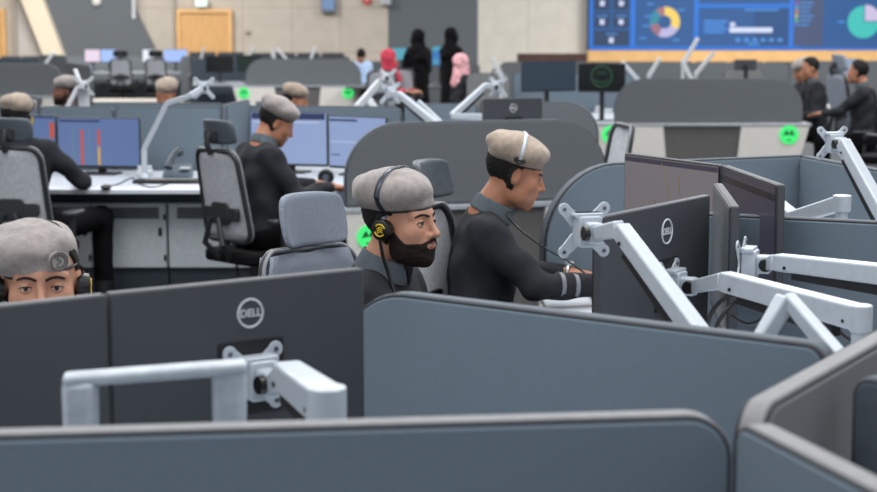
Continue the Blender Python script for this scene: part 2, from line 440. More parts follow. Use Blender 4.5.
    if hair:
        def hairf(p):
            q = hq(p)
            d = head_sdf(q) - 0.0055 + 0.0012 * np.sin(q[:, 2] * 300) * np.sin(q[:, 1] * 260)
            reg = q[:, 1] - (0.012 + 0.62 * np.clip(q[:, 2] - 0.02, -0.02, 1))      # behind the temple line
            ear = -(ell(np.stack([np.abs(q[:, 0]), q[:, 1], q[:, 2]], 1), (0.085, 0.002, -0.012), (0.03, 0.022, 0.036)))
            low = -0.058 + 0.35 * (q[:, 1] + 0.06) * 0 - q[:, 2]
            return smax(smax(smax(d, reg, 0.004), ear, 0.004), low, 0.006)
        link_mesh('hair', surfnet(hairf, hl, hh, hh_), hair_m, t)
    if beard:
        def beardf(p):
            q = hq(p); s = np.stack([np.abs(q[:, 0]), q[:, 1], q[:, 2]], 1)
            d = head_sdf(q) - 0.0022 * beard + 0.001 * np.sin(q[:, 2] * 310) * np.sin(q[:, 0] * 280 + q[:, 1] * 220)
            # below the cheek line, in front of the ear
            top = (q[:, 2] + 0.052 - 0.95 * np.clip(0.050 - q[:, 1], 0, 0.042) - 2.2 * np.clip(0.014 - q[:, 1], 0, 0.02))
            back = 0.000 - q[:, 1]
            bot = -0.125 - q[:, 2]
            r = smax(smax(top, back, 0.006), bot, 0.006)
            mouth = -ell(s, (0, 0.095, -0.0585), (0.021, 0.03, 0.0085))
            d1 = smax(smax(d, r, 0.004), mouth, 0.004)
            mous = smax(head_sdf(q) - 0.0034, cap(s, (0.004, 0.10, -0.0445), (0.027, 0.085, -0.054), 0.0055, 0.005), 0.003)
            return smin(d1, mous, 0.003)
        link_mesh('beard', surfnet(beardf, hl, hh, hh_), mat('dark brown beard', (38, 30, 27), 0.85, var=0.3, scale=300, bump=0.9, bscale=500, spec=0.2), t)
    if h < 0.008:
        for sx in (-1, 1):
            e = MB().ball(hw((sx * 0.031, 0.0712, -0.001)), 0.0116, n=18).build('eye', eye_m, t)
            MB().ball(hw((sx * 0.031, 0.0785, -0.001)), 0.0060, n=14).build('iris', iris_m, e)
            def on_face(pts, r, dep, hgt):
                def f(p):
                    q = hq(p); c_ = None
                    for a, b in zip(pts[:-1], pts[1:]):
                        k = cap(q, (sx * a[0], a[1], a[2]), (sx * b[0], b[1], b[2]), a[3], b[3]); c_ = k if c_ is None else np.minimum(c_, k)
                    return smax(head_sdf(q) - hgt, c_, 0.001)
                c0 = np.array([hw((sx * a[0], a[1], a[2])) for a in pts])
                return surfnet(f, c0.min(0) - 0.014, c0.max(0) + 0.014, 0.0016)
            link_mesh('eyebrow', on_face([(0.012, 0.09, 0.0175, 0.0036), (0.022, 0.088, 0.0215, 0.0042), (0.034, 0.082, 0.0225, 0.0038), (0.048, 0.070, 0.0165, 0.0022)], 0, 0, 0.0022), hair_m, t)
            ml = MB(); ml.tube([hw((sx * x, y, z)) for x, y, z in ((0.019, 0.0790, 0.0005), (0.025, 0.0832, 0.0030), (0.032, 0.0842, 0.0036), (0.039, 0.0815, 0.0026), (0.046, 0.0735, -0.001))], [0.0009, 0.0013, 0.0014, 0.0013, 0.0009], 8)
            ml.build('lash_line', hair_m, t)
            def lid(p, sgn=1):
                q = hq(p); d = ell(q, (sx * 0.031, 0.0712, -0.001), (0.0150, 0.0131, 0.0135))
                up_ = smax(d, 0.0034 - q[:, 2] + 8.0 * (np.abs(q[:, 0]) - 0.031) ** 2 * 4, 0.0006)
                lo_ = smax(d, q[:, 2] + 0.0068 - 8.0 * (np.abs(q[:, 0]) - 0.031) ** 2 * 3, 0.0006)
                return np.minimum(up_, lo_)
            c0 = np.array(hw((sx * 0.031, 0.0712, 0)))
            link_mesh('eyelid', surfnet(lid, c0 - 0.022, c0 + 0.022, 0.0014), skinm, t)
        m = MB(); m.tube([hw((x, y, -0.0625 + z)) for x, y, z in ((-0.018, 0.0835, 0.003), (-0.009, 0.0945, 0), (0, 0.0970, -0.0005), (0.009, 0.0945, 0), (0.018, 0.0835, 0.003))], [0.001, 0.0038, 0.0045, 0.0038, 0.001], 8)
        m.tube([hw((x, y, -0.054 + z)) for x, y, z in ((-0.019, 0.0835, -0.003), (-0.008, 0.0965, 0.001), (0, 0.0985, 0.0), (0.008, 0.0965, 0.001), (0.019, 0.0835, -0.003))], [0.001, 0.0028, 0.003, 0.0028, 0.001], 8)
        m.build('lips', lip_m, t)
    if beret is not None:
        o = link_mesh('beret', surfnet(lambda p: beret_sdf(hq(p), flop, blift, broll), hl, hh, hh_), beret, t)
        m = MB()
        n = 40
        pts = [hw((0.0765 * math.sin(a), -0.016 + 0.097 * math.cos(a), blift + 0.037 - (0.10 * flop + broll) * 0.0765 * math.sin(a))) for a in [2 * PI * k / n for k in range(n)]]
        m.tube(pts, 0.0030, 8, closed=True); m.build('beret_band', mon_blk, o)
        if badge:
            m = MB(); c = hw((-0.036 * flop, 0.097, 0.070 + blift)); nrm = (R @ N3((-0.38 * flop, 0.92, 0.10))); nv = Vector(nrm.tolist()).normalized()
            m.cyl(c - nv * 0.012, c + nv * 0.004, 0.019, 0.0185, 28); bo = m.build('cap_badge', mat('pewter badge', (150, 146, 142), 0.5, metal=0.4), o)
            m = MB(); u = nv.cross(Vector((0, 0, 1))).normalized(); w_ = u.cross(nv)
            m.tube([c + nv * 0.0045 + (u * math.cos(a) + w_ * math.sin(a)) * 0.0178 for a in [2 * PI * k / 28 for k in range(28)]], 0.0018, 6, closed=True)
            m.tube([c + nv * 0.0045 + (u * math.cos(a) + w_ * math.sin(a)) * 0.0125 for a in [0.6 + 4.6 * k / 16 for k in range(17)]], 0.0016, 6)
            m.tube([c + nv * 0.0045 + (u * (0.005 * math.sin(k * 1.1)) + w_ * (0.008 - 0.002 * k)) for k in range(9)], 0.0016, 6)
            m.build('badge_relief', mat('dark pewter', (88, 84, 82), 0.5, metal=0.4), bo)
    if veil is not None:
        def vf(p):
            q = hq(p)
            d = head_sdf(q) - 0.014
            d = smin(d, ell(q, (0, -0.03, 0.04), (0.09, 0.11, 0.10)), 0.03)
            d = smin(d, cap(p, hc + R @ N3((0, -0.03, -0.04)), (0, lean - 0.02, shz - 0.06), 0.085, 0.15), 0.06)
            face = ell(q, (0, 0.115, -0.005), (0.05, 0.06, 0.055))
            return smax(d, -face, 0.01) + fold(p, 0.004)
        link_mesh('veil', surfnet(vf, N3(head) - 0.35, N3(head) + 0.2, 0.011), veil, t)
    t.location = (root[0], root[1], 0); t.rotation_euler = (0, 0, yaw)
    t['_dummy'] = 0; del t['_dummy']
    # world transform helper for things worn
    Rw = Matrix.Rotation(yaw, 3, 'Z')
    def world(v): return Vector((root[0], root[1], 0)) + Rw @ hw(v)
    t_info = dict(broll=broll, flop=flop, blift=blift, world=world, obj=t, Rw=Rw, bodyw=lambda v: Vector((root[0], root[1], 0)) + Rw @ Vector(v))
    return t_info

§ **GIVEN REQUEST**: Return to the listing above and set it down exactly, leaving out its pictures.

§ **WRITTEN RESPONSE**:
Continue the Blender Python script for this scene: part 2, from line 440. More parts follow. Use Blender 4.5.
    if hair:
        def hairf(p):
            q = hq(p)
            d = head_sdf(q) - 0.0055 + 0.0012 * np.sin(q[:, 2] * 300) * np.sin(q[:, 1] * 260)
            reg = q[:, 1] - (0.012 + 0.62 * np.clip(q[:, 2] - 0.02, -0.02, 1))      # behind the temple line
            ear = -(ell(np.stack([np.abs(q[:, 0]), q[:, 1], q[:, 2]], 1), (0.085, 0.002, -0.012), (0.03, 0.022, 0.036)))
            low = -0.058 + 0.35 * (q[:, 1] + 0.06) * 0 - q[:, 2]
            return smax(smax(smax(d, reg, 0.004), ear, 0.004), low, 0.006)
        link_mesh('hair', surfnet(hairf, hl, hh, hh_), hair_m, t)
    if beard:
        def beardf(p):
            q = hq(p); s = np.stack([np.abs(q[:, 0]), q[:, 1], q[:, 2]], 1)
            d = head_sdf(q) - 0.0022 * beard + 0.001 * np.sin(q[:, 2] * 310) * np.sin(q[:, 0] * 280 + q[:, 1] * 220)
            # below the cheek line, in front of the ear
            top = (q[:, 2] + 0.052 - 0.95 * np.clip(0.050 - q[:, 1], 0, 0.042) - 2.2 * np.clip(0.014 - q[:, 1], 0, 0.02))
            back = 0.000 - q[:, 1]
            bot = -0.125 - q[:, 2]
            r = smax(smax(top, back, 0.006), bot, 0.006)
            mouth = -ell(s, (0, 0.095, -0.0585), (0.021, 0.03, 0.0085))
            d1 = smax(smax(d, r, 0.004), mouth, 0.004)
            mous = smax(head_sdf(q) - 0.0034, cap(s, (0.004, 0.10, -0.0445), (0.027, 0.085, -0.054), 0.0055, 0.005), 0.003)
            return smin(d1, mous, 0.003)
        link_mesh('beard', surfnet(beardf, hl, hh, hh_), mat('dark brown beard', (38, 30, 27), 0.85, var=0.3, scale=300, bump=0.9, bscale=500, spec=0.2), t)
    if h < 0.008:
        for sx in (-1, 1):
            e = MB().ball(hw((sx * 0.031, 0.0712, -0.001)), 0.0116, n=18).build('eye', eye_m, t)
            MB().ball(hw((sx * 0.031, 0.0785, -0.001)), 0.0060, n=14).build('iris', iris_m, e)
            def on_face(pts, r, dep, hgt):
                def f(p):
                    q = hq(p); c_ = None
                    for a, b in zip(pts[:-1], pts[1:]):
                        k = cap(q, (sx * a[0], a[1], a[2]), (sx * b[0], b[1], b[2]), a[3], b[3]); c_ = k if c_ is None else np.minimum(c_, k)
                    return smax(head_sdf(q) - hgt, c_, 0.001)
                c0 = np.array([hw((sx * a[0], a[1], a[2])) for a in pts])
                return surfnet(f, c0.min(0) - 0.014, c0.max(0) + 0.014, 0.0016)
            link_mesh('eyebrow', on_face([(0.012, 0.09, 0.0175, 0.0036), (0.022, 0.088, 0.0215, 0.0042), (0.034, 0.082, 0.0225, 0.0038), (0.048, 0.070, 0.0165, 0.0022)], 0, 0, 0.0022), hair_m, t)
            ml = MB(); ml.tube([hw((sx * x, y, z)) for x, y, z in ((0.019, 0.0790, 0.0005), (0.025, 0.0832, 0.0030), (0.032, 0.0842, 0.0036), (0.039, 0.0815, 0.0026), (0.046, 0.0735, -0.001))], [0.0009, 0.0013, 0.0014, 0.0013, 0.0009], 8)
            ml.build('lash_line', hair_m, t)
            def lid(p, sgn=1):
                q = hq(p); d = ell(q, (sx * 0.031, 0.0712, -0.001), (0.0150, 0.0131, 0.0135))
                up_ = smax(d, 0.0034 - q[:, 2] + 8.0 * (np.abs(q[:, 0]) - 0.031) ** 2 * 4, 0.0006)
                lo_ = smax(d, q[:, 2] + 0.0068 - 8.0 * (np.abs(q[:, 0]) - 0.031) ** 2 * 3, 0.0006)
                return np.minimum(up_, lo_)
            c0 = np.array(hw((sx * 0.031, 0.0712, 0)))
            link_mesh('eyelid', surfnet(lid, c0 - 0.022, c0 + 0.022, 0.0014), skinm, t)
        m = MB(); m.tube([hw((x, y, -0.0625 + z)) for x, y, z in ((-0.018, 0.0835, 0.003), (-0.009, 0.0945, 0), (0, 0.0970, -0.0005), (0.009, 0.0945, 0), (0.018, 0.0835, 0.003))], [0.001, 0.0038, 0.0045, 0.0038, 0.001], 8)
        m.tube([hw((x, y, -0.054 + z)) for x, y, z in ((-0.019, 0.0835, -0.003), (-0.008, 0.0965, 0.001), (0, 0.0985, 0.0), (0.008, 0.0965, 0.001), (0.019, 0.0835, -0.003))], [0.001, 0.0028, 0.003, 0.0028, 0.001], 8)
        m.build('lips', lip_m, t)
    if beret is not None:
        o = link_mesh('beret', surfnet(lambda p: beret_sdf(hq(p), flop, blift, broll), hl, hh, hh_), beret, t)
        m = MB()
        n = 40
        pts = [hw((0.0765 * math.sin(a), -0.016 + 0.097 * math.cos(a), blift + 0.037 - (0.10 * flop + broll) * 0.0765 * math.sin(a))) for a in [2 * PI * k / n for k in range(n)]]
        m.tube(pts, 0.0030, 8, closed=True); m.build('beret_band', mon_blk, o)
        if badge:
            m = MB(); c = hw((-0.036 * flop, 0.097, 0.070 + blift)); nrm = (R @ N3((-0.38 * flop, 0.92, 0.10))); nv = Vector(nrm.tolist()).normalized()
            m.cyl(c - nv * 0.012, c + nv * 0.004, 0.019, 0.0185, 28); bo = m.build('cap_badge', mat('pewter badge', (150, 146, 142), 0.5, metal=0.4), o)
            m = MB(); u = nv.cross(Vector((0, 0, 1))).normalized(); w_ = u.cross(nv)
            m.tube([c + nv * 0.0045 + (u * math.cos(a) + w_ * math.sin(a)) * 0.0178 for a in [2 * PI * k / 28 for k in range(28)]], 0.0018, 6, closed=True)
            m.tube([c + nv * 0.0045 + (u * math.cos(a) + w_ * math.sin(a)) * 0.0125 for a in [0.6 + 4.6 * k / 16 for k in range(17)]], 0.0016, 6)
            m.tube([c + nv * 0.0045 + (u * (0.005 * math.sin(k * 1.1)) + w_ * (0.008 - 0.002 * k)) for k in range(9)], 0.0016, 6)
            m.build('badge_relief', mat('dark pewter', (88, 84, 82), 0.5, metal=0.4), bo)
    if veil is not None:
        def vf(p):
            q = hq(p)
            d = head_sdf(q) - 0.014
            d = smin(d, ell(q, (0, -0.03, 0.04), (0.09, 0.11, 0.10)), 0.03)
            d = smin(d, cap(p, hc + R @ N3((0, -0.03, -0.04)), (0, lean - 0.02, shz - 0.06), 0.085, 0.15), 0.06)
            face = ell(q, (0, 0.115, -0.005), (0.05, 0.06, 0.055))
            return smax(d, -face, 0.01) + fold(p, 0.004)
        link_mesh('veil', surfnet(vf, N3(head) - 0.35, N3(head) + 0.2, 0.011), veil, t)
    t.location = (root[0], root[1], 0); t.rotation_euler = (0, 0, yaw)
    t['_dummy'] = 0; del t['_dummy']
    # world transform helper for things worn
    Rw = Matrix.Rotation(yaw, 3, 'Z')
    def world(v): return Vector((root[0], root[1], 0)) + Rw @ hw(v)
    t_info = dict(broll=broll, flop=flop, blift=blift, world=world, obj=t, Rw=Rw, bodyw=lambda v: Vector((root[0], root[1], 0)) + Rw @ Vector(v))
    return t_info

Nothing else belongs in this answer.